“Alexei Parshchikov's ‘I Lived on the Battlefield of Poltava’ (1989), an important postmodern historical poem imbued with parodic touches, sheds a new light on Pushkin’s Poltava and its legacy. It challenges Pushkin's mythologised portrayal of the Great Northern War by presenting everyday life in late twentieth-century Poltava through the prism of palimpsestic imagination influenced by Russian cultural memory.
Donald Wesling's excellent translation of Parshchikov’s ‘I Lived on the Battlefield of Poltava’ animates effectively the playful space created in the poem through the powerful use of metaphor, associative language and surreal overtones. Wesling shows an exceptional sensitivity to Parshchikov’s exuberant language and renders the performance-like quality of the poem exquisitely. Parshchikov’s concerns with the inevitability of change, the importance of place and the power of language to transform realities embedded in this poem make his version of the historical event—reimagined in a decolonising manner—highly appealing to the readers of the 2020s.”
— Alexandra Smith, Reader in Russian Studies at the University of Edinburgh
“When Alexei Parshchikov, perhaps the greatest poet of the Russian perestroika generation, died prematurely in 2009, he could not know that Ukraine, where he had spent much of his childhood and youth, would one day rise up against its former rulers. It was in the Battle of Poltava (1709), that Russia first seized control from Charles XII, the King of Sweden of the territory in question. Parshchikov’s brilliant Poundian ‘poem including history’—as well as geography and ecology—juxtaposes superbly surreal battle scenes with the quiet meditations of the poet, cultivating, on the site of the former battlefield, his garden, with its apricot trees, its ‘long-nosed field mice’ and ‘fruit-honey grog,’ and celebrating Ivan Mazepa, the Ukrainian opposition fighter, and his sweetheart Marfa Kochubey. In Donald Wesling’s excellent rhymed-verse translation, which dissolves into free rhythms in the course of the poem, Parschikov’s brilliant and highly original imagination lives again. It could not be more apropos today!”

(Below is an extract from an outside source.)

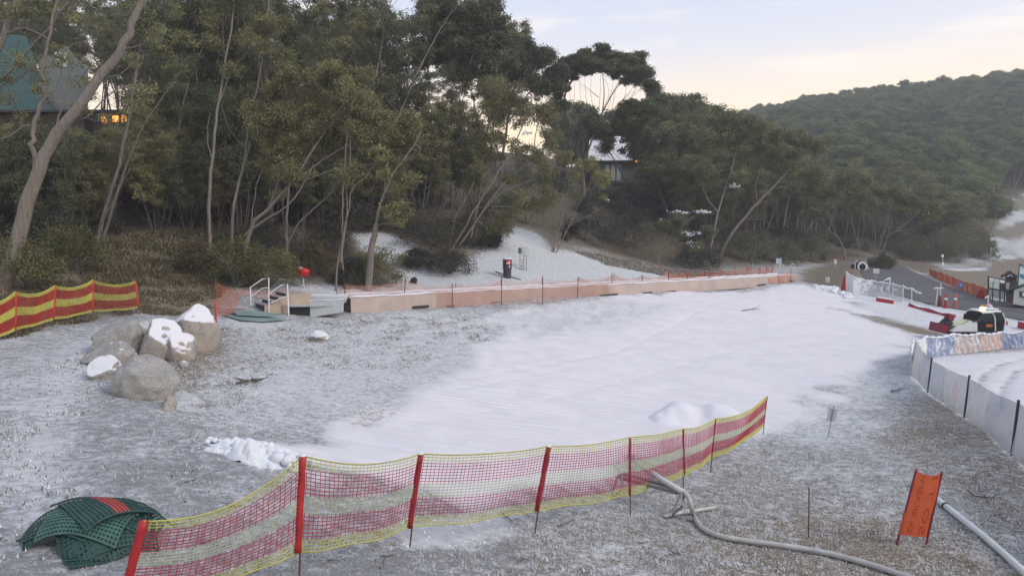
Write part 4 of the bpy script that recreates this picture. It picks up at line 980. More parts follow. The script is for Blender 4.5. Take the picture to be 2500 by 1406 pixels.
def slab(name, pts, z, th, mt):
    m = MB(); m.prism([up_to(p, z) for p in pts], (0, 0, th)); return m.build(name, mt, lp_)
def XY(x, dz):  # a point at photo column x and depth offset dz
    return P(x, 740, zf+dz)
slab('deck', [XY(700, -.15), XY(757, -.15), XY(838, .05), XY(842, 2.0), XY(760, 2.2), XY(690, 1.7)], zt-.20, .06, M['deckgrey'])
slab('belt_hood', [XY(745, .55), XY(842, .45), XY(846, 1.05), XY(752, 1.05)], zt-.10, .16, M['deckgrey'])
slab('belt_hood', [XY(738, 1.25), XY(846, 1.15), XY(850, 1.9), XY(760, 2.0)], zt-.05, .20, M['snow'])
slab('hatch', [XY(764, .12), XY(796, .12), XY(788, .36), XY(766, .36)], zt-.02, .03, M['dark'])
slab('side_board', [XY(690, -.1), XY(706, -.12), XY(720, 1.6), XY(704, 1.7)], zt-.5, .38, M['tan'])
st = thing('stairs', 'short flight of mauve boarded steps with white handrails up to the platform', 'steps', G(640, 772))
mat('dark_riser', (.07, .05, .055), .8)
sb0 = P(622, 762, zf+.75); sb0[2] = h1(sb0[0], sb0[1]); sv = np.array((.80, -1.0, 0)); asc = np.array((.27, .13, 0))
for k in range(4):
    q = sb0 + asc*k; q[2] = sb0[2]+.16*(k+1)-.03
    m = MB(); m.prism([q, q+sv, q+sv+asc*(1.05 if k < 3 else 2.6), q+asc*(1.05 if k < 3 else 2.6)], (0, 0, .045)); m.build('tread', M['step'], st)
    m = MB(); m.prism([q+asc*.10, q+sv+asc*.10, q+sv+asc*.16, q+asc*.16], (0, 0, -.155)); m.build('riser', bpy.data.materials['dark_riser'], st)
q = sb0+sv; z0 = h1(q[0], q[1]); pl = [up_to(q-asc*.1, z0-.1)]
for k in range(4): pl += [up_to(q+asc*(k+.02), sb0[2]+.16*k+.02), up_to(q+asc*(k+.02), sb0[2]+.16*(k+1)-.04)]
pl += [up_to(q+asc*6.6, sb0[2]+.60), up_to(q+asc*6.6, z0-.1)]
m = MB(); m.prism([p+np.array((.012, -.015, 0)) for p in pl], (.03, -.035, 0)); m.build('stringer', M['tan'], st)
def rail(pts, dz): return [P(x, y, zf+dz) for x, y in pts]
for dz, sets in ((.95, ([(613,750),(611,702),(640,682),(656,678),(657,772)], [(613,724),(640,704),(656,702)])), (-.28, ([(657,774),(656,718),(686,697),(702,693.5),(705,781)], [(657,742),(688,726),(704,724)]))):
    m = MB()
    m.tube(rail(sets[0], dz), .026, 8); m.tube(rail(sets[1], dz), .022, 8); m.build('handrail', M['white'], st, smooth=False)
on = thing('safety_net_fence', 'short sagging orange net between a red sleeved post and the stairs', 'net fence', G(528, 845))
g = G(529, 846); zc = ZC(g); t = P(524, 687, zc); b = g
m = MB(); m.tube([t, b-np.array((0, 0, .15))], .013, 6); po = m.build('post', M['rust'], on)
m = MB(); m.tube([lerp(t, b, .28+.54*k/6) for k in range(7)], [.02, .03, .036, .034, .036, .03, .02], 8); m.build('sleeve', bpy.data.materials['orange_red_sleeve'], po, smooth=True)
e0, e1 = P(704, 704, zf+2.2), P(704, 748, zf+2.2); m = MB(); m.tube([e0, e1-np.array((0, 0, .4))], .014, 6); m.build('post', M['rust'], on)
n0, n1_ = P(590, 707, zf+2.3), P(590, 757, zf+2.3)
net_panel(on, t, P(526, 775, zc), n0, n1_, .12, .02, 12, 26, lambda v: 0, .0055, [M['orange_net']], bulge=.06, seed=91, seg=14, edge=1.8)
net_panel(on, n0, n1_, e0, e1, .16, .02, 12, 26, lambda v: 0, .0065, [M['orange_net']], bulge=.06, seed=92, seg=10, edge=1.8)
# red covered head on a leaning pole
g = G(744, 705); zc = ZC(g); rp = thing('padded_pole', 'leaning pole with a red round padded cover at its top behind the platform', 'pole', g)
m = MB(); m.tube([g-np.array((0, 0, .2)), P(738, 670, zc)], .035, 8); m.build('pole', M['galv'], rp)
m = MB(); R = Matrix.Rotation(.25, 3, 'Y'); k = zc/F
m.lathe(P(738, 675, zc), [(2*k, -1*k), (9*k, 1*k), (13*k, 5*k), (15*k, 10*k), (15.5*k, 15*k), (14*k, 19*k), (8*k, 21*k)], 16, R); m.build('cover', mat('bright_red_cover', (.62, .02, .025), .45, vary=.3, scale=6), rp, smooth=True)
m = MB(); m.lathe(P(739, 656, zc), [(13.5*k, 0), (13*k, 1.6*k), (7*k, 2.4*k)], 14, R); m.build('snow_cap', M['snow'], rp, smooth=True)
# plastic sheets and tray by the steps
M['green_sheet'] = mat('frosted_green_sheet', (.20, .29, .27), .6, vary=.3, scale=3)
for k, (pl, h0, lb) in enumerate((([(540,771),(640,778),(700,783),(640,789),(586,785)], .05, 'frosted green plastic sheet lying lowest at the foot of the steps'), ([(560,766),(640,770),(692,778),(650,781),(580,778)], .14, 'frosted green plastic sheet lying on top of another by the steps'))):
    m = MB(); m.prism([G(x, y)+np.array((0, 0, h0)) for x, y in pl], (0, 0, .03)); m.solo('plastic_sheet', M['green_sheet'], lb, 'plastic sheet')
tr = thing('tray', 'shallow brown tray with pale rims lying behind the orange net post', 'tray', G(562, 768))
c = G(562, 768); m = MB(); m.box(c+np.array((0, .35, .05)), (.75, .7, .06)); m.build('base', M['dark'], tr)
m = MB()
for dx, dy, sx, sy in ((0, 0, .8, .05), (0, .7, .8, .05), (-.39, .35, .05, .66), (.39, .35, .05, .66)): m.box(c+np.array((dx, dy, .11)), (sx, sy, .12))
m.build('rim', M['step'], tr)

# ------------------------------------------------------------------ boulders
def boulder_mat(name, ca, cb, warm):
    m = bpy.data.materials.new(name); m.use_nodes = True; n = m.node_tree.nodes; l = m.node_tree.links.new; b = n['Principled BSDF']; b.inputs['Roughness'].default_value = .85; b.inputs['Specular IOR Level'].default_value = .2
    t = n.new('ShaderNodeTexCoord')
    def nz(s, d, mn, mx_):
        a = n.new('ShaderNodeTexNoise'); a.inputs['Scale'].default_value = s; a.inputs['Detail'].default_value = d; a.inputs['Roughness'].default_value = .65; l(t.outputs['Object'], a.inputs['Vector'])
        r = n.new('ShaderNodeMapRange'); r.inputs[1].default_value = mn; r.inputs[2].default_value = mx_; l(a.outputs['Fac'], r.inputs[0]); return r.outputs[0], a.outputs['Fac']
    f1, h1_ = nz(3, 8, .36, .64); f2, h2 = nz(1.3, 4, .42, .62); f3, h3 = nz(30, 4, .5, .75)
    def mix(f, a, c):
        x = n.new('ShaderNodeMix'); x.data_type = 'RGBA'; l(f, x.inputs[0])
        for i, v in ((6, a), (7, c)):
            if isinstance(v, tuple): x.inputs[i].default_value = (*v, 1)
            else: l(v, x.inputs[i])
        return x.outputs[2]
    c = mix(f3, mix(f2, mix(f1, ca, cb), warm), tuple(x*.5 for x in ca)); l(c, b.inputs['Base Color'])
    ad = n.new('ShaderNodeMath'); l(h1_, ad.inputs[0]); l(h3, ad.inputs[1])
    bp = n.new('ShaderNodeBump'); bp.inputs['Distance'].default_value = .06; bp.inputs['Strength'].default_value = .8; l(ad.outputs[0], bp.inputs['Height']); l(bp.outputs[0], b.inputs['Normal']); return m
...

— Marjorie Perloff, author of Infrathin: An Experiment in Micropoetics
“One of great poetic achievements of the 1980s, Parshchikov’s long poem appears, in Donald Wesling’s ambitious new translation, startlingly of our time—not just because of its dismantling of Russian imperialist myths but also because of its insistence on the multifarious resilience of language in the face of its misuse and of the horrors of wars, past and present.”
— Jacob Edmond, author of Make It the Same: Poetry in the Age of Global Media
“From the twelfth to the twenty-first century, Ukraine has been periodically destroyed by those who would own it. Among these blood-soaked backstories, the three-way struggle between Peter the Great, Sweden’s Charles XII, and the treacherous Ukrainian Cossack Mazepa in 1709 has long been pan-European lore. In this ‘historical-geographical-ecological’ evocation by the Russian metarealist Alexei Parshchikov, the poet is tending his garden on the site of the battle. Knives, bits of cannon and bone, snatches of sexual violence and the Tsar’s largesse emerge from the black earth. Sacrificial lambs and mosquitos look on. Donald Wesling’s spectacular rendering into English, reflecting subtexts in Pushkin as well as the late Soviet poetic underground, is formally audacious and so tightly constructed that the reader can’t breathe. Exactly what is required today.”